Revisiting Vietnam American RadioWorks
     
  Vietnam Scrapbook
     

Anhco Phi
Minneapolis, MN, USA

I was seven years old when we left Vietnam in 1975. In the few weeks before we left, my father had received hints of what to expect of the war's outcome. So, with all of my parents' savings, a few family photographs, and literally the clothes on our backs, we left our home the night before the city fell.

My father had arranged flights for us out of Saigon that night. He would stay behind and meet up with us at a later date. But, as fate would have it, the events that unfolded when we reached the airport would force him to change his plans.

My father accompanied us on the shuttle out to our plane. Halfway to our destination, the bombs started falling. To this day, I can't sit through a show of fireworks without cringing a little. It was chaos, but kind of an arresting chaos, where things seemed to move in slow motion -- the explosions, the fire, the people scattering on the runway, searching for cover.

My father herded us off the shuttle and into a small bomb shelter where we spent the night, waiting out the bombs, praying that one wouldn't find our little shelter of scraggly sandbags.

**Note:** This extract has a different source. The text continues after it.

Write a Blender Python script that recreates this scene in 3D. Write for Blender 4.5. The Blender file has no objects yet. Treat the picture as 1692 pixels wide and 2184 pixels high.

The next morning I awoke to my father shouting at me to "move!" The bombing had stopped, and whatever planes left undamaged were taking off. And the people who were left undamaged were running after the planes. Our family's target was an army supply plane cruising at about 10 miles and hour down the runway, with its tail-end open -- I guess no one was worried about having a ticket as it was board-at-your-own-risk. All I can remember is running fast and jumping into the dark, cool opening of that camouflaged army supply plane.

My family was fortunate -- all of us made it out.

In 1996 I returned to Vietnam with my mom and two of my siblings: my sister and little brother. I found it more than a little ironic that we flew in to the very same airport where we almost lost our lives trying to get out.

My father doesn't like irony. He won't return. I don't think he ever wants to set foot onto those runways again. The weird thing is, that airport was much more arresting to me the night I was seven, and there were bombs, and explosions, and people running every which way. The day we touched down on our return visit a few years ago, it just looked sad.